Output every line of the data exactly as it appears.

((

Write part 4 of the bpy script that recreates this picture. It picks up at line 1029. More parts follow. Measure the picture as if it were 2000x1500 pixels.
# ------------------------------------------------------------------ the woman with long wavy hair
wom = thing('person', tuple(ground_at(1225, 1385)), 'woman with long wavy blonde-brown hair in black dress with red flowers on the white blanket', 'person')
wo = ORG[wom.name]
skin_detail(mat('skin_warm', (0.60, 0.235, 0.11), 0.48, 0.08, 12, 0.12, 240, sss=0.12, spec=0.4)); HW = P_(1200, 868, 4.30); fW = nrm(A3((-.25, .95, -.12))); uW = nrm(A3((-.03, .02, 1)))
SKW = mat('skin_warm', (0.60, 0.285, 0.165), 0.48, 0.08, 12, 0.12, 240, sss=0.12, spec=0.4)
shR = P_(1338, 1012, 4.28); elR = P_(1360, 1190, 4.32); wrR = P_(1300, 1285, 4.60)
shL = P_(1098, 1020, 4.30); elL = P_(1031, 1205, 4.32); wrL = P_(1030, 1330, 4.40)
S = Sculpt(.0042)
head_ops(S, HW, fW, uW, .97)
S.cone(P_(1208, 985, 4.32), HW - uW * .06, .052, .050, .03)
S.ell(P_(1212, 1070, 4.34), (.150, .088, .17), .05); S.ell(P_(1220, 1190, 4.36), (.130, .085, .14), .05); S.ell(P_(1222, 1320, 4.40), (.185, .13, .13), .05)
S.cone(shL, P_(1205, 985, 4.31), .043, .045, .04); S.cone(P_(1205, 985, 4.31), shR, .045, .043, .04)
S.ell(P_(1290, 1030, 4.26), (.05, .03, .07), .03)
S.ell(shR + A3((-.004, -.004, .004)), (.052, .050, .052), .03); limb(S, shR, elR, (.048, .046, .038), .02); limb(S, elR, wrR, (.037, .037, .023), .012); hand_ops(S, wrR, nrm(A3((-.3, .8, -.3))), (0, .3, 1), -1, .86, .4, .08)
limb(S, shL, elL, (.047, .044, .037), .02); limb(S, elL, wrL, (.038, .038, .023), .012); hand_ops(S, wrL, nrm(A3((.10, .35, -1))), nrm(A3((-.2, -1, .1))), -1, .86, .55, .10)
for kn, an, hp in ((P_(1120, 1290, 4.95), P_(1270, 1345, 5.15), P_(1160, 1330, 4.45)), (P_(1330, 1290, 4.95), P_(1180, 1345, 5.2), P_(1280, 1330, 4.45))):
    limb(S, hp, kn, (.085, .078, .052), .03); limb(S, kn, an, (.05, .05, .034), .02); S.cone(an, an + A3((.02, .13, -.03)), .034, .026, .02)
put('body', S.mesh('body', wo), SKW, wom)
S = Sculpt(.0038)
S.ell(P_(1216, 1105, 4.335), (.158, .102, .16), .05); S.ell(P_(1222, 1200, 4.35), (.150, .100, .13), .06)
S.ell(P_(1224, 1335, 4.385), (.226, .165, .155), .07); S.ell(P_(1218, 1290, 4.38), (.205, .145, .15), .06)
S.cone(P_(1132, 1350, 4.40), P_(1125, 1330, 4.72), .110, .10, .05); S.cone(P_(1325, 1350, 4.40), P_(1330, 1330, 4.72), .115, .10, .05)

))

### Answer to the problem
Write part 4 of the bpy script that recreates this picture. It picks up at line 1029. More parts follow. Measure the picture as if it were 2000x1500 pixels.
# ------------------------------------------------------------------ the woman with long wavy hair
wom = thing('person', tuple(ground_at(1225, 1385)), 'woman with long wavy blonde-brown hair in black dress with red flowers on the white blanket', 'person')
wo = ORG[wom.name]
skin_detail(mat('skin_warm', (0.60, 0.235, 0.11), 0.48, 0.08, 12, 0.12, 240, sss=0.12, spec=0.4)); HW = P_(1200, 868, 4.30); fW = nrm(A3((-.25, .95, -.12))); uW = nrm(A3((-.03, .02, 1)))
SKW = mat('skin_warm', (0.60, 0.285, 0.165), 0.48, 0.08, 12, 0.12, 240, sss=0.12, spec=0.4)
shR = P_(1338, 1012, 4.28); elR = P_(1360, 1190, 4.32); wrR = P_(1300, 1285, 4.60)
shL = P_(1098, 1020, 4.30); elL = P_(1031, 1205, 4.32); wrL = P_(1030, 1330, 4.40)
S = Sculpt(.0042)
head_ops(S, HW, fW, uW, .97)
S.cone(P_(1208, 985, 4.32), HW - uW * .06, .052, .050, .03)
S.ell(P_(1212, 1070, 4.34), (.150, .088, .17), .05); S.ell(P_(1220, 1190, 4.36), (.130, .085, .14), .05); S.ell(P_(1222, 1320, 4.40), (.185, .13, .13), .05)
S.cone(shL, P_(1205, 985, 4.31), .043, .045, .04); S.cone(P_(1205, 985, 4.31), shR, .045, .043, .04)
S.ell(P_(1290, 1030, 4.26), (.05, .03, .07), .03)
S.ell(shR + A3((-.004, -.004, .004)), (.052, .050, .052), .03); limb(S, shR, elR, (.048, .046, .038), .02); limb(S, elR, wrR, (.037, .037, .023), .012); hand_ops(S, wrR, nrm(A3((-.3, .8, -.3))), (0, .3, 1), -1, .86, .4, .08)
limb(S, shL, elL, (.047, .044, .037), .02); limb(S, elL, wrL, (.038, .038, .023), .012); hand_ops(S, wrL, nrm(A3((.10, .35, -1))), nrm(A3((-.2, -1, .1))), -1, .86, .55, .10)
for kn, an, hp in ((P_(1120, 1290, 4.95), P_(1270, 1345, 5.15), P_(1160, 1330, 4.45)), (P_(1330, 1290, 4.95), P_(1180, 1345, 5.2), P_(1280, 1330, 4.45))):
    limb(S, hp, kn, (.085, .078, .052), .03); limb(S, kn, an, (.05, .05, .034), .02); S.cone(an, an + A3((.02, .13, -.03)), .034, .026, .02)
put('body', S.mesh('body', wo), SKW, wom)
S = Sculpt(.0038)
S.ell(P_(1216, 1105, 4.335), (.158, .102, .16), .05); S.ell(P_(1222, 1200, 4.35), (.150, .100, .13), .06)
S.ell(P_(1224, 1335, 4.385), (.226, .165, .155), .07); S.ell(P_(1218, 1290, 4.38), (.205, .145, .15), .06)
S.cone(P_(1132, 1350, 4.40), P_(1125, 1330, 4.72), .110, .10, .05); S.cone(P_(1325, 1350, 4.40), P_(1330, 1330, 4.72), .115, .10, .05)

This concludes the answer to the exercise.